DIRECTION: Quote every line below exactly and skip any picture.

SUPPLIED MATERIAL:
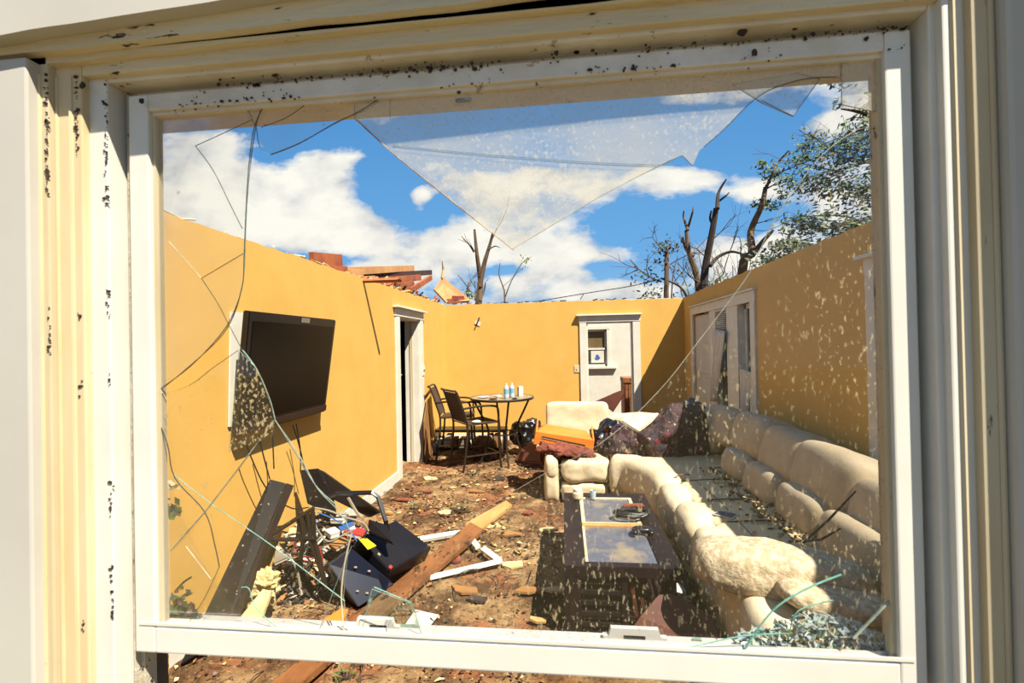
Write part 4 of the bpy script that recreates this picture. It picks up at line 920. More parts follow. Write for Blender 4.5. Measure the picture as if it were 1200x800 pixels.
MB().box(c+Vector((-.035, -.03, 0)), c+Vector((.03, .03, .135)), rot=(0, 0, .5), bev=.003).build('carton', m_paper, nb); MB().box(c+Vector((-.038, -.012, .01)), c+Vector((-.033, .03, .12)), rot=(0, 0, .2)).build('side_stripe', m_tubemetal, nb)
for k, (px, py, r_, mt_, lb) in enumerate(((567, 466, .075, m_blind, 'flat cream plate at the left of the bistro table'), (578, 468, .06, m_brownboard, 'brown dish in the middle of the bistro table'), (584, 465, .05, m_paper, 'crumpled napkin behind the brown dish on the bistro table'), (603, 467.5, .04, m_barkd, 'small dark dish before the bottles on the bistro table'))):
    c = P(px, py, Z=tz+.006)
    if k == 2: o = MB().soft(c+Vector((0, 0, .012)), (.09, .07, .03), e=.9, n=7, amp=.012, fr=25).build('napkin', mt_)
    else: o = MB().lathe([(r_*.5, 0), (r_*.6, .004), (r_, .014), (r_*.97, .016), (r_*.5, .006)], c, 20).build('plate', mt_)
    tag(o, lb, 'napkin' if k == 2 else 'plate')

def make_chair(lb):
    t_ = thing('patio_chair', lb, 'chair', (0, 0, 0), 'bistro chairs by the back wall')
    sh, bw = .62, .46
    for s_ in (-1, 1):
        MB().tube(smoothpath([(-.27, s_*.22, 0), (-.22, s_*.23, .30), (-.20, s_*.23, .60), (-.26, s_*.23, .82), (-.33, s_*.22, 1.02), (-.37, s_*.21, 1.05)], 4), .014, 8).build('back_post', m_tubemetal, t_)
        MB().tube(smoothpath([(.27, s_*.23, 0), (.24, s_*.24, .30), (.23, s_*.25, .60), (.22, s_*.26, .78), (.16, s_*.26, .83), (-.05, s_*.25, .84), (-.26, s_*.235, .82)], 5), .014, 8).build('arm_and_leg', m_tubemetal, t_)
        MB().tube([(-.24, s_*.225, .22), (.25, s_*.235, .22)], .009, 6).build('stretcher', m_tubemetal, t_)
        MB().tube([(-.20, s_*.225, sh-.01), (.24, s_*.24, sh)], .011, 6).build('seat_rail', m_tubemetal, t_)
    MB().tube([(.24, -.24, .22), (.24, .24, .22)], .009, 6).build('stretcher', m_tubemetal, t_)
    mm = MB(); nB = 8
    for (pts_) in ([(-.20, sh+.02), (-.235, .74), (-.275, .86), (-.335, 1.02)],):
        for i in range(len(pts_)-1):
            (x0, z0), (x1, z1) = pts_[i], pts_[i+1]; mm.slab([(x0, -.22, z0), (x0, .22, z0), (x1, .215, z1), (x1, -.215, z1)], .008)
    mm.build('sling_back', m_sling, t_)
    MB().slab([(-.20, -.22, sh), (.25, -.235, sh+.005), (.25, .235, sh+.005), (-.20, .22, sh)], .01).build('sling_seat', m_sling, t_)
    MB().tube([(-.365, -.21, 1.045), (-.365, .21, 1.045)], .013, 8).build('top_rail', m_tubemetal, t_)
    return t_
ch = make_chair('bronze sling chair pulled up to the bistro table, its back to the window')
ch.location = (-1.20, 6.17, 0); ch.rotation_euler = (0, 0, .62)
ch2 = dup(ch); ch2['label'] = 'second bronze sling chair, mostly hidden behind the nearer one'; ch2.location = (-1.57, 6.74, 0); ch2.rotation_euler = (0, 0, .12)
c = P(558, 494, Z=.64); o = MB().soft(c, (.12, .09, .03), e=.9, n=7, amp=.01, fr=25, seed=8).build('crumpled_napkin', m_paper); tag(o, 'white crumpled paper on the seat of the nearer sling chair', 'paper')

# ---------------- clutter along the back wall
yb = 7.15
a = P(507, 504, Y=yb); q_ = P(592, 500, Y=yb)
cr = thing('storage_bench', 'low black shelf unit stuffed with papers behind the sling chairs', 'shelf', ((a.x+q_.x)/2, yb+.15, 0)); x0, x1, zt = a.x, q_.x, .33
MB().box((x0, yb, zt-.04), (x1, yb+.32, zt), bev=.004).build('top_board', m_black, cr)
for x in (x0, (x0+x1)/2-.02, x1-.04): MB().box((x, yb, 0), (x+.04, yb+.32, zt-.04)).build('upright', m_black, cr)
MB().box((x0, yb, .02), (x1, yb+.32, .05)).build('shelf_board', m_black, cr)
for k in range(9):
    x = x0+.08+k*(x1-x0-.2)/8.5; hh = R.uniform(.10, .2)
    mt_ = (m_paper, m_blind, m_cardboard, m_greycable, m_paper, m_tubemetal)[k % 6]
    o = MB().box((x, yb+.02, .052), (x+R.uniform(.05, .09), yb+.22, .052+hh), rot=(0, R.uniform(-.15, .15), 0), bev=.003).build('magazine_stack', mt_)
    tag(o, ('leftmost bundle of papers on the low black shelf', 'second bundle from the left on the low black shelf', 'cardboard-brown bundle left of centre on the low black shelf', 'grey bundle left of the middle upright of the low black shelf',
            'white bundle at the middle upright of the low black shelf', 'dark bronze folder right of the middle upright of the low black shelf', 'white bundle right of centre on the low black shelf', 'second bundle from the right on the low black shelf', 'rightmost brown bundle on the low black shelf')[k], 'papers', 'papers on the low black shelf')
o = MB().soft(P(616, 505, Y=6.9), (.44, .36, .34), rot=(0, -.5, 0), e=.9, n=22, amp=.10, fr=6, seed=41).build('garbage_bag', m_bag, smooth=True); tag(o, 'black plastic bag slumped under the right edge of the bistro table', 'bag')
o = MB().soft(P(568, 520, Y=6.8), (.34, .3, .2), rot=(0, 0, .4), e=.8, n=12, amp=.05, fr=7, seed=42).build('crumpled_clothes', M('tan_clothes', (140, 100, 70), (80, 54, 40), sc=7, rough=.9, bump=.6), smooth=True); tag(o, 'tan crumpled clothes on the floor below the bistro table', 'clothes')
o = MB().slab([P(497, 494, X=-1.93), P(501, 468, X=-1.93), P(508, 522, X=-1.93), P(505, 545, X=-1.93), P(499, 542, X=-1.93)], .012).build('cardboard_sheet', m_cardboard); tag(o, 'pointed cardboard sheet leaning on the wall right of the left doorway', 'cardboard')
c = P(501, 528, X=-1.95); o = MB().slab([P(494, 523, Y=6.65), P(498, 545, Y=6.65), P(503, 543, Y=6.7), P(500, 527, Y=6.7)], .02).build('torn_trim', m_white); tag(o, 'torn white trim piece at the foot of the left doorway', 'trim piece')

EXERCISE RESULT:
Write part 4 of the bpy script that recreates this picture. It picks up at line 920. More parts follow. Write for Blender 4.5. Measure the picture as if it were 1200x800 pixels.
MB().box(c+Vector((-.035, -.03, 0)), c+Vector((.03, .03, .135)), rot=(0, 0, .5), bev=.003).build('carton', m_paper, nb); MB().box(c+Vector((-.038, -.012, .01)), c+Vector((-.033, .03, .12)), rot=(0, 0, .2)).build('side_stripe', m_tubemetal, nb)
for k, (px, py, r_, mt_, lb) in enumerate(((567, 466, .075, m_blind, 'flat cream plate at the left of the bistro table'), (578, 468, .06, m_brownboard, 'brown dish in the middle of the bistro table'), (584, 465, .05, m_paper, 'crumpled napkin behind the brown dish on the bistro table'), (603, 467.5, .04, m_barkd, 'small dark dish before the bottles on the bistro table'))):
    c = P(px, py, Z=tz+.006)
    if k == 2: o = MB().soft(c+Vector((0, 0, .012)), (.09, .07, .03), e=.9, n=7, amp=.012, fr=25).build('napkin', mt_)
    else: o = MB().lathe([(r_*.5, 0), (r_*.6, .004), (r_, .014), (r_*.97, .016), (r_*.5, .006)], c, 20).build('plate', mt_)
    tag(o, lb, 'napkin' if k == 2 else 'plate')

def make_chair(lb):
    t_ = thing('patio_chair', lb, 'chair', (0, 0, 0), 'bistro chairs by the back wall')
    sh, bw = .62, .46
    for s_ in (-1, 1):
        MB().tube(smoothpath([(-.27, s_*.22, 0), (-.22, s_*.23, .30), (-.20, s_*.23, .60), (-.26, s_*.23, .82), (-.33, s_*.22, 1.02), (-.37, s_*.21, 1.05)], 4), .014, 8).build('back_post', m_tubemetal, t_)
        MB().tube(smoothpath([(.27, s_*.23, 0), (.24, s_*.24, .30), (.23, s_*.25, .60), (.22, s_*.26, .78), (.16, s_*.26, .83), (-.05, s_*.25, .84), (-.26, s_*.235, .82)], 5), .014, 8).build('arm_and_leg', m_tubemetal, t_)
        MB().tube([(-.24, s_*.225, .22), (.25, s_*.235, .22)], .009, 6).build('stretcher', m_tubemetal, t_)
        MB().tube([(-.20, s_*.225, sh-.01), (.24, s_*.24, sh)], .011, 6).build('seat_rail', m_tubemetal, t_)
    MB().tube([(.24, -.24, .22), (.24, .24, .22)], .009, 6).build('stretcher', m_tubemetal, t_)
    mm = MB(); nB = 8
    for (pts_) in ([(-.20, sh+.02), (-.235, .74), (-.275, .86), (-.335, 1.02)],):
        for i in range(len(pts_)-1):
            (x0, z0), (x1, z1) = pts_[i], pts_[i+1]; mm.slab([(x0, -.22, z0), (x0, .22, z0), (x1, .215, z1), (x1, -.215, z1)], .008)
    mm.build('sling_back', m_sling, t_)
    MB().slab([(-.20, -.22, sh), (.25, -.235, sh+.005), (.25, .235, sh+.005), (-.20, .22, sh)], .01).build('sling_seat', m_sling, t_)
    MB().tube([(-.365, -.21, 1.045), (-.365, .21, 1.045)], .013, 8).build('top_rail', m_tubemetal, t_)
    return t_
ch = make_chair('bronze sling chair pulled up to the bistro table, its back to the window')
ch.location = (-1.20, 6.17, 0); ch.rotation_euler = (0, 0, .62)
ch2 = dup(ch); ch2['label'] = 'second bronze sling chair, mostly hidden behind the nearer one'; ch2.location = (-1.57, 6.74, 0); ch2.rotation_euler = (0, 0, .12)
c = P(558, 494, Z=.64); o = MB().soft(c, (.12, .09, .03), e=.9, n=7, amp=.01, fr=25, seed=8).build('crumpled_napkin', m_paper); tag(o, 'white crumpled paper on the seat of the nearer sling chair', 'paper')

# ---------------- clutter along the back wall
yb = 7.15
a = P(507, 504, Y=yb); q_ = P(592, 500, Y=yb)
cr = thing('storage_bench', 'low black shelf unit stuffed with papers behind the sling chairs', 'shelf', ((a.x+q_.x)/2, yb+.15, 0)); x0, x1, zt = a.x, q_.x, .33
MB().box((x0, yb, zt-.04), (x1, yb+.32, zt), bev=.004).build('top_board', m_black, cr)
for x in (x0, (x0+x1)/2-.02, x1-.04): MB().box((x, yb, 0), (x+.04, yb+.32, zt-.04)).build('upright', m_black, cr)
MB().box((x0, yb, .02), (x1, yb+.32, .05)).build('shelf_board', m_black, cr)
for k in range(9):
    x = x0+.08+k*(x1-x0-.2)/8.5; hh = R.uniform(.10, .2)
    mt_ = (m_paper, m_blind, m_cardboard, m_greycable, m_paper, m_tubemetal)[k % 6]
    o = MB().box((x, yb+.02, .052), (x+R.uniform(.05, .09), yb+.22, .052+hh), rot=(0, R.uniform(-.15, .15), 0), bev=.003).build('magazine_stack', mt_)
    tag(o, ('leftmost bundle of papers on the low black shelf', 'second bundle from the left on the low black shelf', 'cardboard-brown bundle left of centre on the low black shelf', 'grey bundle left of the middle upright of the low black shelf',
            'white bundle at the middle upright of the low black shelf', 'dark bronze folder right of the middle upright of the low black shelf', 'white bundle right of centre on the low black shelf', 'second bundle from the right on the low black shelf', 'rightmost brown bundle on the low black shelf')[k], 'papers', 'papers on the low black shelf')
o = MB().soft(P(616, 505, Y=6.9), (.44, .36, .34), rot=(0, -.5, 0), e=.9, n=22, amp=.10, fr=6, seed=41).build('garbage_bag', m_bag, smooth=True); tag(o, 'black plastic bag slumped under the right edge of the bistro table', 'bag')
o = MB().soft(P(568, 520, Y=6.8), (.34, .3, .2), rot=(0, 0, .4), e=.8, n=12, amp=.05, fr=7, seed=42).build('crumpled_clothes', M('tan_clothes', (140, 100, 70), (80, 54, 40), sc=7, rough=.9, bump=.6), smooth=True); tag(o, 'tan crumpled clothes on the floor below the bistro table', 'clothes')
o = MB().slab([P(497, 494, X=-1.93), P(501, 468, X=-1.93), P(508, 522, X=-1.93), P(505, 545, X=-1.93), P(499, 542, X=-1.93)], .012).build('cardboard_sheet', m_cardboard); tag(o, 'pointed cardboard sheet leaning on the wall right of the left doorway', 'cardboard')
c = P(501, 528, X=-1.95); o = MB().slab([P(494, 523, Y=6.65), P(498, 545, Y=6.65), P(503, 543, Y=6.7), P(500, 527, Y=6.7)], .02).build('torn_trim', m_white); tag(o, 'torn white trim piece at the foot of the left doorway', 'trim piece')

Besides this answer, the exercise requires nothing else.